Minnesota has a tentative verbal agreement with the federal government to fund a massive clean water conservation program that will double as the centerpiece of the state's pheasant plan.
Details won't be released until Gov. Mark Dayton and U.S. Agriculture Secretary Tom Vilsack are ready to sign the deal, but it will be completed before President Obama leaves office, said Angie Becker Kudelka, assistant director of Minnesota's Board of Water and Soil Resources.
"We know it's going to happen," Kudelka said.

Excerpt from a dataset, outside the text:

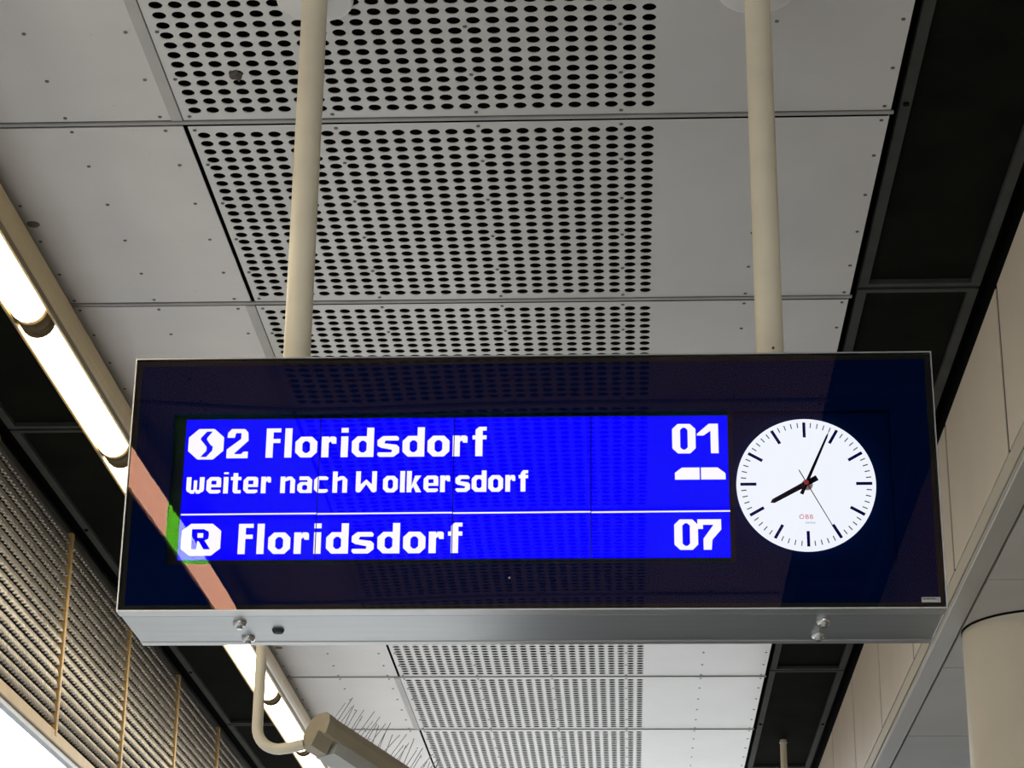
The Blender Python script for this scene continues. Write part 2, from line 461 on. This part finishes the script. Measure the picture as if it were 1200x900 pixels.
names = {-2: 'lit tube lamp beyond the left picture edge, above the upper lit one', -1: 'upper lit tube lamp at the left edge, above the first clamp',
         0: 'lit tube lamp below the first clamp, running down to the left side of the board',
         1: 'lit tube lamp cut off by the left edge of the board',
         2: 'lit tube lamp hidden behind the board', 3: 'lit tube lamp coming out under the board beside the hanging pipe',
         4: 'lit tube lamp crossed by the bent pipe arm below the board', 5: 'lit tube lamp lowest in the row at the bottom edge'}
for k in range(-2, 8):
    a = LC+k*PITCH; b_ = a+PITCH
    if k < -1: lab = names[-2]
    else: lab = names.get(k+1, None)
    if k >= 5: lab = ['lit tube lamp farthest but one down the row, below the picture', 'lit tube lamp farthest down the row, below the picture', 'lit tube lamp at the far end of the row'][k-5]
    lamp(a, b_, lab)

# ================================================================== POLES
def pole(x, y, zb, label, hole=False):
    t = thing('support_pole', (x, y, H), label, 'pole', 'poles carrying the board')
    MB().tube([(x, y, zb), (x, y, H-.012)], .0345, 32).build('tube', M_pole, t)
    MB().tube([(x, y, H-.013), (x, y, H-.011), (x, y, H-.0005)], [.098, .103, .105], 40).build('ceiling_flange', M_flange, t)
    MB().bbox(x-.075, x+.055, y-.05, y+.05, zb-.001, zb+.007, .002).build('foot_plate', M_pole, t)
    b = MB(); b.cyl((x+.003, y-.034, zb+.006), (0, 0, 1), .0125, .014, 8); b.cyl((x+.003, y-.034, zb+.020), (0, 0, 1), .009, .012, 6, .007)
    b.build('foot_bolt', M_rust, t)
    if hole: MB().cyl((x+.006, y-.0335, zb+.055), (0, -1, 0), .0035, .003, 8).build('set_screw', M_rust, t)
    return t
ZT = 2.0815
pole(-.826, 5.143, ZT+.006, 'cream round pole from the perforated ceiling to the left half of the board')
pole(.367, 5.138, ZT+.006, 'cream round pole from the plain ceiling to the board above its clock', True)
for (x, y, lab) in ((1.022, 14.37, 'thin pale pole hanging far off in the dark strip at lower right'), (1.012, 15.35, 'tip of a second thin pole beside the far one, at the bottom edge')):
    t = thing('far_pole', (x, y, H+.05), lab, 'pole', 'far poles in the dark strip')
    MB().tube([(x, y, 1.2), (x, y, H+.052)], .021, 16).build('tube', M_pole, t)
    MB().tube([(x, y, H+.03), (x, y, H+.036)], .026, 16).build('collar', M_flange, t)

# ================================================================== DISPLAY BOARD
X0, X1, Z0, Z1 = -1.1997, .7447, 1.4365, 2.0815
YF = 4.987
bd = thing('departure_board', ((X0+X1)/2, 5.14, Z0), 'wide dark blue departure board with lit blue screen and round clock', 'sign')
def ring(b, x0, x1, z0, z1, w, y0, y1):
    b.box(x0, x1, y0, y1, z0, z0+w); b.box(x0, x1, y0, y1, z1-w, z1); b.box(x0, x0+w, y0, y1, z0+w, z1-w); b.box(x1-w, x1, y0, y1, z0+w, z1-w)
    return b
ring(MB(), X0, X1, Z0, Z1, .0032, YF, 5.031).build('front_frame', M_alufr, bd)
MB().bbox(X0+.001, X1-.001, 5.0355, 5.2615, Z0+.001, Z1-.001, .002).build('housing', M_alu, bd)
MB().box(X0+.004, X1-.004, 5.028, 5.27, Z0+.004, Z1-.004).build('inner_case', M_groove, bd)
MB().bbox(X0, X1, 5.264, 5.294, Z0-.0005, Z1, .002).build('rear_frame', M_alufr, bd)
def q(x, z, Y): return x*Y/4.993, z*Y/4.993
# navy backing with a window for screen and clock
RX0, RX1, RZ0, RZ1 = -1.0948, .637, 1.5535, 1.9345
yb = 4.998
def plate_hole(b, x0, x1, z0, z1, a0, a1, c0, c1, y0, y1):
    b.box(x0, x1, y0, y1, z0, c0); b.box(x0, x1, y0, y1, c1, z1); b.box(x0, a0, y0, y1, c0, c1); b.box(a1, x1, y0, y1, c0, c1)
    return b
plate_hole(MB(), X0+.016, X1-.016, Z0+.017, Z1-.014, RX0, RX1, RZ0, RZ1, yb, yb+.004).build('navy_backing', M_navy, bd)
ring(MB(), X0+.0045, X1-.0045, Z0+.0045, Z1-.0045, .0125, yb-.002, yb+.003).build('gasket', M_gasket, bd)
YS = 5.016
rb = MB(); rb.box(RX0-.01, .262, YS+.006, YS+.010, RZ0-.01, RZ1+.01); rb.build('recess_floor', M_recess, bd)
MB().box(.262, RX1+.01, YS+.006, YS+.010, RZ0-.01, RZ1+.01).build('clock_recess', M_navy, bd)
# --- screen
lx0, lz0 = q(-1.0638, 1.5648, YS); lx1, lz1 = q(.2485, 1.9212, YS)
lcd = MB().box(lx0, lx1, YS, YS+.006, lz0, lz1).build('lcd_screen', M_blue, bd)
for x in (-.735, -.4095, -.0798):
    xx = q(x, 1.7, YS)[0]; MB().box(xx-.0011, xx+.0011, YS-.0010, YS-.0002, lz0, lz1).build('module_seam', M_seam, lcd)
YT = YS-.0006
def flat(b, pts, y=YT):           # pts (x,z) measured on the glass plane
    vs = [(*q(x, z, y)[:1], y, q(x, z, y)[1]) for x, z in pts]
    return b.add(vs, [tuple(range(len(vs)))[::-1]])
class Pen:
    def __init__(s, x, z, u, b): s.x, s.z, s.u, s.b = x, z, u, b
    def poly(s, pts): flat(s.b, [(s.x+px*s.u, s.z+pz*s.u) for px, pz in pts])
    def rect(s, x0, x1, y0, y1): s.poly([(x0, y0), (x1, y0), (x1, y1), (x0, y1)])
    def ring(s, x0, x1, y0, y1, S_, t, ch):
        o = [(x0+ch, y0), (x1-ch, y0), (x1, y0+ch), (x1, y1-ch), (x1-ch, y1), (x0+ch, y1), (x0, y1-ch), (x0, y0+ch)]
        c = min(ch*.45, (x1-x0)/2-S_)
        i = [(x0+S_+c, y0+t), (x1-S_-c, y0+t), (x1-S_, y0+t+c), (x1-S_, y1-t-c), (x1-S_-c, y1-t), (x0+S_+c, y1-t), (x0+S_, y1-t-c), (x0+S_, y0+t+c)]
        for k in range(8): s.poly([o[k], o[(k+1) % 8], i[(k+1) % 8], i[k]])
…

Kevin Lines, pheasant plan coordinator for the state Department of Natural Resources (DNR), said even if the package covers only half of the 100,000 acres originally proposed for permanent protection, it would provide enough financial muscle to protect 10 times the amount of pheasant habitat now being permanently set aside under existing state programs.

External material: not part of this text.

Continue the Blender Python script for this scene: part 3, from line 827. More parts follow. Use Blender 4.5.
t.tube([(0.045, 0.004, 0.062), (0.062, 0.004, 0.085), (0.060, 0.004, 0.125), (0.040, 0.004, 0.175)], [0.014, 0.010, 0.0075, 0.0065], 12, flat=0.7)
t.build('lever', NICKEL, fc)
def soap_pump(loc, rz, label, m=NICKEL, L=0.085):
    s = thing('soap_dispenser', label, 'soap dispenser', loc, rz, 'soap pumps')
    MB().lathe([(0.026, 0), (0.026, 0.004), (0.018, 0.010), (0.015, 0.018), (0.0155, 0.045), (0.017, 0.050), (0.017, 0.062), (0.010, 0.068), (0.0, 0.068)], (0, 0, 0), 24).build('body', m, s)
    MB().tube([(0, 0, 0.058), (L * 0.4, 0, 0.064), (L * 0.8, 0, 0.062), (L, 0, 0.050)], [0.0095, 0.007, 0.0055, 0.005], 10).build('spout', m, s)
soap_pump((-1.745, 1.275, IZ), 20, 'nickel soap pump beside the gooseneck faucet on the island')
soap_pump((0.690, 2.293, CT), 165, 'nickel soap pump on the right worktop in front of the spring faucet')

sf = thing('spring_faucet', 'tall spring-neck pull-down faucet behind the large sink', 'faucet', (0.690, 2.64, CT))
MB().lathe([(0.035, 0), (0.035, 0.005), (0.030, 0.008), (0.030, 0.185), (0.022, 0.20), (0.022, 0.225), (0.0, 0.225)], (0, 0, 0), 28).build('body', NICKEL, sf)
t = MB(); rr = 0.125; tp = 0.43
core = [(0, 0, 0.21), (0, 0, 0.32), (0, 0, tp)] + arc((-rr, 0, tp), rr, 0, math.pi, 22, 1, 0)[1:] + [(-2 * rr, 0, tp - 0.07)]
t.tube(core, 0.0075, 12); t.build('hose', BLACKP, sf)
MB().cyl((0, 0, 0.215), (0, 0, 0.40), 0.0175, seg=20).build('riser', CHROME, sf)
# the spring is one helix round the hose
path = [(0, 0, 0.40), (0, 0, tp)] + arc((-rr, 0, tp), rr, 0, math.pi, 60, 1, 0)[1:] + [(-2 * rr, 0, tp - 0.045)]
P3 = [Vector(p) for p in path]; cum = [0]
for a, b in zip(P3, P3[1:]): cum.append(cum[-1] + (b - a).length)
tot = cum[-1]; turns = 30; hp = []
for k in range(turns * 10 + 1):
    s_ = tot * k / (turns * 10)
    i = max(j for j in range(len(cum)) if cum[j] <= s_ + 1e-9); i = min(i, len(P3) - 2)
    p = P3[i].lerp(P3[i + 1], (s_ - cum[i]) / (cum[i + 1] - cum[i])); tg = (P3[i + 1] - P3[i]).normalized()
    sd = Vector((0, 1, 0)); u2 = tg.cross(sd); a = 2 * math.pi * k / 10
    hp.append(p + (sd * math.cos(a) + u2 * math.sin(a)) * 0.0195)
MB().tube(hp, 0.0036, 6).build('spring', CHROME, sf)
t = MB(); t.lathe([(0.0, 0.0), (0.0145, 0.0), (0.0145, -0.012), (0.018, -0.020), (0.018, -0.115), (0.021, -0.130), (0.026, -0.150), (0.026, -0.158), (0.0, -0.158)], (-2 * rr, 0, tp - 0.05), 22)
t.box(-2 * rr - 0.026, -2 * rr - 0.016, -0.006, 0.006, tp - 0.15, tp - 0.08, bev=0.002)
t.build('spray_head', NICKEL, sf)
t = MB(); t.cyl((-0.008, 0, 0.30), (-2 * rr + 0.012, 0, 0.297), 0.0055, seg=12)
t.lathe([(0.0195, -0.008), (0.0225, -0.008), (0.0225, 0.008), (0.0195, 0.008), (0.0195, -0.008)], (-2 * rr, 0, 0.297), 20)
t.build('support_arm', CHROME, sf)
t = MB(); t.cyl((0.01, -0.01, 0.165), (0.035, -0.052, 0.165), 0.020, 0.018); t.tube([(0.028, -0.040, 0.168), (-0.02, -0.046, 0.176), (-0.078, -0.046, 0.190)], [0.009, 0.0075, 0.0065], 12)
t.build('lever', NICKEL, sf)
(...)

"We are counting it as one of our biggest actions, both financially and in acreage," Lines said. "It's huge in the pheasant plan."
Called the Conservation Reserve Enhancement Program (CREP), the state-federal partnership is primarily aimed at addressing water quality concerns mostly caused by farm runoff. The water protections will be achieved in great part by planting grasses, restoring lost wetlands and surrounding streams, rivers and lakes with vegetative buffers.
Eighty percent of the 54-county area eligible for CREP projects overlaps with the pheasant range. The funding will go on for five years, and it could take seven years for all the projects to be implemented.
"Anything you do for water on the land is going to be good for grass-nesting wildlife," Lines said. "It will have a huge impact for pheasants."